The opposite of this mentality is one of abundance. Not the bullsh1t that TV evangelists preach, but the self-confident belief in yourself...and in your past. Why wouldn't things get better? What real evidence is that there you can't identify and then bridge your own deficiencies? Or at least acknowledge and then work around them?

I talk a lot about being deliberate and making smart business decisions about positioning, staffing, succession, and your firm's performance. But there are times--against that background--when you must be a little reckless:

I don't care what happens to this proposal: whether they accept it or not. I'm tired of being stuck in this box. It's not fair to me, to my team, and to my clients, ultimately.
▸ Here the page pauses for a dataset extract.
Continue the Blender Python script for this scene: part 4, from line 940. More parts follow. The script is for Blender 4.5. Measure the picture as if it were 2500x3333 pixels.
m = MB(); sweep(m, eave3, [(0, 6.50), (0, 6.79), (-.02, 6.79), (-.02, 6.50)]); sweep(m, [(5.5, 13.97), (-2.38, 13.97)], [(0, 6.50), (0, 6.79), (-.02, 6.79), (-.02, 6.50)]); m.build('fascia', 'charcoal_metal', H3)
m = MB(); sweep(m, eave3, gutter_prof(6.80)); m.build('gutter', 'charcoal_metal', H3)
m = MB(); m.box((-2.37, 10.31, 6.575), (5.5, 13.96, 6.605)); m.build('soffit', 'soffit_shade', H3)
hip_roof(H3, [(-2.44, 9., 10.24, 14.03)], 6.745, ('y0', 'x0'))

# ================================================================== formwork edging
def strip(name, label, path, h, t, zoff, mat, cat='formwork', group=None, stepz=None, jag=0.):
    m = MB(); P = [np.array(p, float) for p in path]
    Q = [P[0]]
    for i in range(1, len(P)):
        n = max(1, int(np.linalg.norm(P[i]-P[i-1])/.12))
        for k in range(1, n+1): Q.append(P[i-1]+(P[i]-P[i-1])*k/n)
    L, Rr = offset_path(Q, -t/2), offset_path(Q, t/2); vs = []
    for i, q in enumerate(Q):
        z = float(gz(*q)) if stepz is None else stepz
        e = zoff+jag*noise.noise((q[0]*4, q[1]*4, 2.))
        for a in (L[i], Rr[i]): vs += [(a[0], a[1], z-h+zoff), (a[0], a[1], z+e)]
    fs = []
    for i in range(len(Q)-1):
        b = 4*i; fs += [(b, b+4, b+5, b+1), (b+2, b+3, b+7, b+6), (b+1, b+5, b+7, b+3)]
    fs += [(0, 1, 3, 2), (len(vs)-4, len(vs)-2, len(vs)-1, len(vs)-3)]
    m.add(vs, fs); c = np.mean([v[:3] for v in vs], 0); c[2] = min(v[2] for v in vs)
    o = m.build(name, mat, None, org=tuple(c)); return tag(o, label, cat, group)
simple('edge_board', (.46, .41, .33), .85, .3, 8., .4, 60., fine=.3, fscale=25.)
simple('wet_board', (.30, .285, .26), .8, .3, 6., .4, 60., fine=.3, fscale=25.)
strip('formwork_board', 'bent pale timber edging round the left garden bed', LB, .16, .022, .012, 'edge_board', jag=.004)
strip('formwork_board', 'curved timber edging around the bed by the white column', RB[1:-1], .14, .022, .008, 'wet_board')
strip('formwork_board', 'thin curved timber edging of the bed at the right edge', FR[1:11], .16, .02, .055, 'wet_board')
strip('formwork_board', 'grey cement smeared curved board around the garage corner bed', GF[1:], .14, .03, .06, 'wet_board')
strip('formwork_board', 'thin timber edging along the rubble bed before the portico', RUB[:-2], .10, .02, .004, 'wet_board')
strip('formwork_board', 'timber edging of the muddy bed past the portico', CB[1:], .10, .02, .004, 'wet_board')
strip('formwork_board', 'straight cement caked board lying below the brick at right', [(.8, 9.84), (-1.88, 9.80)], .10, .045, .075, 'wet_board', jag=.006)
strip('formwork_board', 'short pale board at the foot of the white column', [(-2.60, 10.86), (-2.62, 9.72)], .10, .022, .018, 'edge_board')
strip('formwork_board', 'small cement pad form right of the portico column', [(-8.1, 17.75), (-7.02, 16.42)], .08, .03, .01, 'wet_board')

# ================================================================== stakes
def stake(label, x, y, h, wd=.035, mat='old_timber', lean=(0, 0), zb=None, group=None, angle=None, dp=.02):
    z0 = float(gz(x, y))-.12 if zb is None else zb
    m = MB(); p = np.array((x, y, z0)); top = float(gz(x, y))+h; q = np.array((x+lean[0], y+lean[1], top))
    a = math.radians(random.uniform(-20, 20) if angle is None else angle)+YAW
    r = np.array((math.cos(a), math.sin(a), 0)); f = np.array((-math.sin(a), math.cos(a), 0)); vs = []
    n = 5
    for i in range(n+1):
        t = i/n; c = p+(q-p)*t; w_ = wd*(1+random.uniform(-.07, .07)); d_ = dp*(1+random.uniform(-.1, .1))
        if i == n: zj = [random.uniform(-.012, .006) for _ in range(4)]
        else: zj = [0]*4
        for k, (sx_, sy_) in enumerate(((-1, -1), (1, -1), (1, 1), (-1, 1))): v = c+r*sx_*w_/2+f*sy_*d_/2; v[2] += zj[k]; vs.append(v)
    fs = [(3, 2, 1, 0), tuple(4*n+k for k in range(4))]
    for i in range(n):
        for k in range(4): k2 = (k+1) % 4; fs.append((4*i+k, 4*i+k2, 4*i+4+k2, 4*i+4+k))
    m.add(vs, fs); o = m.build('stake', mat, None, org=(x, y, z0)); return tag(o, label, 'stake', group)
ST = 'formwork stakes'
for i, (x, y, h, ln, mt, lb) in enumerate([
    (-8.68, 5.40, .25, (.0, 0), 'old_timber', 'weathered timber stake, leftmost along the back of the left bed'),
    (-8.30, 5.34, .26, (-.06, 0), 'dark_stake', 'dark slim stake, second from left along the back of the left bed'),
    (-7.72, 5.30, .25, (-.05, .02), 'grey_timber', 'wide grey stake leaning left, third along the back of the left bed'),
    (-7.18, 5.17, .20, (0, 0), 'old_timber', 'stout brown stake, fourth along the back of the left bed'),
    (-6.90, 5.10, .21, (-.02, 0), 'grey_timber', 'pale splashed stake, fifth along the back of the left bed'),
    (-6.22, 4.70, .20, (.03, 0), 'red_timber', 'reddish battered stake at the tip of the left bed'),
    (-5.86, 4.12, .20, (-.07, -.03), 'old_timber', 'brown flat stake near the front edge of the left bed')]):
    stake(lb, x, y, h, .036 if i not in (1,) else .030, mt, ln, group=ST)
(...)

An abundance mentality is rooted in the notion that there are many avenues to success. If you fail at this firm, you'll still be fine. Start a new one or do something else. It helps you step out of your comfort zone and try things--especially the things that would lead to more success than you have experienced.

I see so many of you who seemed trapped. You keep telling me that I don't understand your marketplace ("I can't recruit great people here"), your industry ("they think we are expensive"), your people ("they don't have the same work ethic"), and your comp ("I don't want to put too much pressure on the business").

It's a defeatist attitude leased straight from the First Bank of Scarcity.

I'd love to see some of you try to think differently. From abundance, and not scarcity.

I'd like to see you believe in the possibilities...or just close the darn firm and move to a role where you see things differently.

It's not a zero-sum world. And your limitations are just that: yours.

If we were all more afraid of the same lame results as were of failure, we might step out of our comfort zones some more.